### [EXERCISE REQUIREMENTS]
Restate the data exactly as given and keep the pictures out.

* BEGIN RECORDED INFORMATION *

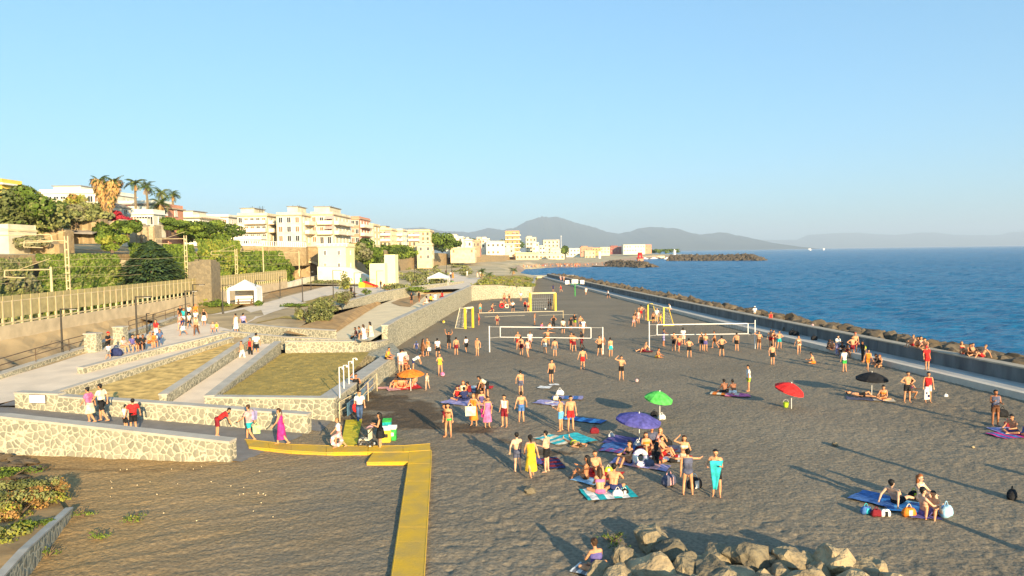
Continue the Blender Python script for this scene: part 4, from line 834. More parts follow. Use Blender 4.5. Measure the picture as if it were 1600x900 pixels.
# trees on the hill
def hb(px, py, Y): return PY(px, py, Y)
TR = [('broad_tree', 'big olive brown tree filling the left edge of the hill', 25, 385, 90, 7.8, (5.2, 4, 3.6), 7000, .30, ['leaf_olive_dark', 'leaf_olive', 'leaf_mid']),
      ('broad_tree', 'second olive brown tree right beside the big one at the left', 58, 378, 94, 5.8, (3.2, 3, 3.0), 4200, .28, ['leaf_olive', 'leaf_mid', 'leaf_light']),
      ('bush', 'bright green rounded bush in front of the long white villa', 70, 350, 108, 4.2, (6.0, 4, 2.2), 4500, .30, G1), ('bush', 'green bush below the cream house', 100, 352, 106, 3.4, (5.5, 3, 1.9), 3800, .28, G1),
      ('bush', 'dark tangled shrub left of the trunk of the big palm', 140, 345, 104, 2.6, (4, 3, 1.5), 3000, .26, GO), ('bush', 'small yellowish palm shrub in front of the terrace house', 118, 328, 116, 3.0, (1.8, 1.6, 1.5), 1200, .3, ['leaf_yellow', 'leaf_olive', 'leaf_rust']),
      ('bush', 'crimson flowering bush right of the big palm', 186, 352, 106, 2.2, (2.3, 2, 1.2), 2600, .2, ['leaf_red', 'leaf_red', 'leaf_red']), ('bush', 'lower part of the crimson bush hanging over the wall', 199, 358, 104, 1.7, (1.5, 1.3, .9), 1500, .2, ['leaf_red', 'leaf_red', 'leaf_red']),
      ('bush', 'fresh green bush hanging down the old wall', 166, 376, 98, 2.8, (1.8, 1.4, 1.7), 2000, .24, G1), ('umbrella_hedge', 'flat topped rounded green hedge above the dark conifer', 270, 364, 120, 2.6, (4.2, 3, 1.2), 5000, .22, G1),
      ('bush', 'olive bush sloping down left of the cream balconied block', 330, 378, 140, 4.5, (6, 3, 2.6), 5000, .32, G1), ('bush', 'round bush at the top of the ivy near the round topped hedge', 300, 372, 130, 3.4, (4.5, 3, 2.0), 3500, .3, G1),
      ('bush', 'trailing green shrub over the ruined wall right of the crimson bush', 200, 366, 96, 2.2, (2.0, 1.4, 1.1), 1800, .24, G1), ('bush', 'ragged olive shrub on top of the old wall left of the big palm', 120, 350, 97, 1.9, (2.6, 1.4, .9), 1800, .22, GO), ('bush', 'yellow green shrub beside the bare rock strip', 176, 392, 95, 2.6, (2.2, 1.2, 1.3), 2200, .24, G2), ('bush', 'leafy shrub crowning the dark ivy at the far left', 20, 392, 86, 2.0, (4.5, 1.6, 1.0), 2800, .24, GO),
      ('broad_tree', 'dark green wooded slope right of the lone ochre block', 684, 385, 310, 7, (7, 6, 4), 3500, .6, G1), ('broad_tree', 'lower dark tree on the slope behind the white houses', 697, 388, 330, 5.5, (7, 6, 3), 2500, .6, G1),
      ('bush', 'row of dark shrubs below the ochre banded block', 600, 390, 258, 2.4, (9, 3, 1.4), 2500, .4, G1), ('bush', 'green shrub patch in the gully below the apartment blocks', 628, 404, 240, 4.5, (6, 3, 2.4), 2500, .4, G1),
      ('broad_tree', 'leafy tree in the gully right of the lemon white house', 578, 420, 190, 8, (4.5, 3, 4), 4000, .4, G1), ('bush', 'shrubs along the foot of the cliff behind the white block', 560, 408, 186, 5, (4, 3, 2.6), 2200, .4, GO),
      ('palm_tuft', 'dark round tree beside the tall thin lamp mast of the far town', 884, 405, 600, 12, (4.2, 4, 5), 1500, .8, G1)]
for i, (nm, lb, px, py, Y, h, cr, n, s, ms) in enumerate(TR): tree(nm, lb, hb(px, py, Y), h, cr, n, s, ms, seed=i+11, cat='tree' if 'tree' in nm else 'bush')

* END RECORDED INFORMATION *

### [OUTPUT FOR THIS TASK]
Continue the Blender Python script for this scene: part 4, from line 834. More parts follow. Use Blender 4.5. Measure the picture as if it were 1600x900 pixels.
# trees on the hill
def hb(px, py, Y): return PY(px, py, Y)
TR = [('broad_tree', 'big olive brown tree filling the left edge of the hill', 25, 385, 90, 7.8, (5.2, 4, 3.6), 7000, .30, ['leaf_olive_dark', 'leaf_olive', 'leaf_mid']),
      ('broad_tree', 'second olive brown tree right beside the big one at the left', 58, 378, 94, 5.8, (3.2, 3, 3.0), 4200, .28, ['leaf_olive', 'leaf_mid', 'leaf_light']),
      ('bush', 'bright green rounded bush in front of the long white villa', 70, 350, 108, 4.2, (6.0, 4, 2.2), 4500, .30, G1), ('bush', 'green bush below the cream house', 100, 352, 106, 3.4, (5.5, 3, 1.9), 3800, .28, G1),
      ('bush', 'dark tangled shrub left of the trunk of the big palm', 140, 345, 104, 2.6, (4, 3, 1.5), 3000, .26, GO), ('bush', 'small yellowish palm shrub in front of the terrace house', 118, 328, 116, 3.0, (1.8, 1.6, 1.5), 1200, .3, ['leaf_yellow', 'leaf_olive', 'leaf_rust']),
      ('bush', 'crimson flowering bush right of the big palm', 186, 352, 106, 2.2, (2.3, 2, 1.2), 2600, .2, ['leaf_red', 'leaf_red', 'leaf_red']), ('bush', 'lower part of the crimson bush hanging over the wall', 199, 358, 104, 1.7, (1.5, 1.3, .9), 1500, .2, ['leaf_red', 'leaf_red', 'leaf_red']),
      ('bush', 'fresh green bush hanging down the old wall', 166, 376, 98, 2.8, (1.8, 1.4, 1.7), 2000, .24, G1), ('umbrella_hedge', 'flat topped rounded green hedge above the dark conifer', 270, 364, 120, 2.6, (4.2, 3, 1.2), 5000, .22, G1),
      ('bush', 'olive bush sloping down left of the cream balconied block', 330, 378, 140, 4.5, (6, 3, 2.6), 5000, .32, G1), ('bush', 'round bush at the top of the ivy near the round topped hedge', 300, 372, 130, 3.4, (4.5, 3, 2.0), 3500, .3, G1),
      ('bush', 'trailing green shrub over the ruined wall right of the crimson bush', 200, 366, 96, 2.2, (2.0, 1.4, 1.1), 1800, .24, G1), ('bush', 'ragged olive shrub on top of the old wall left of the big palm', 120, 350, 97, 1.9, (2.6, 1.4, .9), 1800, .22, GO), ('bush', 'yellow green shrub beside the bare rock strip', 176, 392, 95, 2.6, (2.2, 1.2, 1.3), 2200, .24, G2), ('bush', 'leafy shrub crowning the dark ivy at the far left', 20, 392, 86, 2.0, (4.5, 1.6, 1.0), 2800, .24, GO),
      ('broad_tree', 'dark green wooded slope right of the lone ochre block', 684, 385, 310, 7, (7, 6, 4), 3500, .6, G1), ('broad_tree', 'lower dark tree on the slope behind the white houses', 697, 388, 330, 5.5, (7, 6, 3), 2500, .6, G1),
      ('bush', 'row of dark shrubs below the ochre banded block', 600, 390, 258, 2.4, (9, 3, 1.4), 2500, .4, G1), ('bush', 'green shrub patch in the gully below the apartment blocks', 628, 404, 240, 4.5, (6, 3, 2.4), 2500, .4, G1),
      ('broad_tree', 'leafy tree in the gully right of the lemon white house', 578, 420, 190, 8, (4.5, 3, 4), 4000, .4, G1), ('bush', 'shrubs along the foot of the cliff behind the white block', 560, 408, 186, 5, (4, 3, 2.6), 2200, .4, GO),
      ('palm_tuft', 'dark round tree beside the tall thin lamp mast of the far town', 884, 405, 600, 12, (4.2, 4, 5), 1500, .8, G1)]
for i, (nm, lb, px, py, Y, h, cr, n, s, ms) in enumerate(TR): tree(nm, lb, hb(px, py, Y), h, cr, n, s, ms, seed=i+11, cat='tree' if 'tree' in nm else 'bush')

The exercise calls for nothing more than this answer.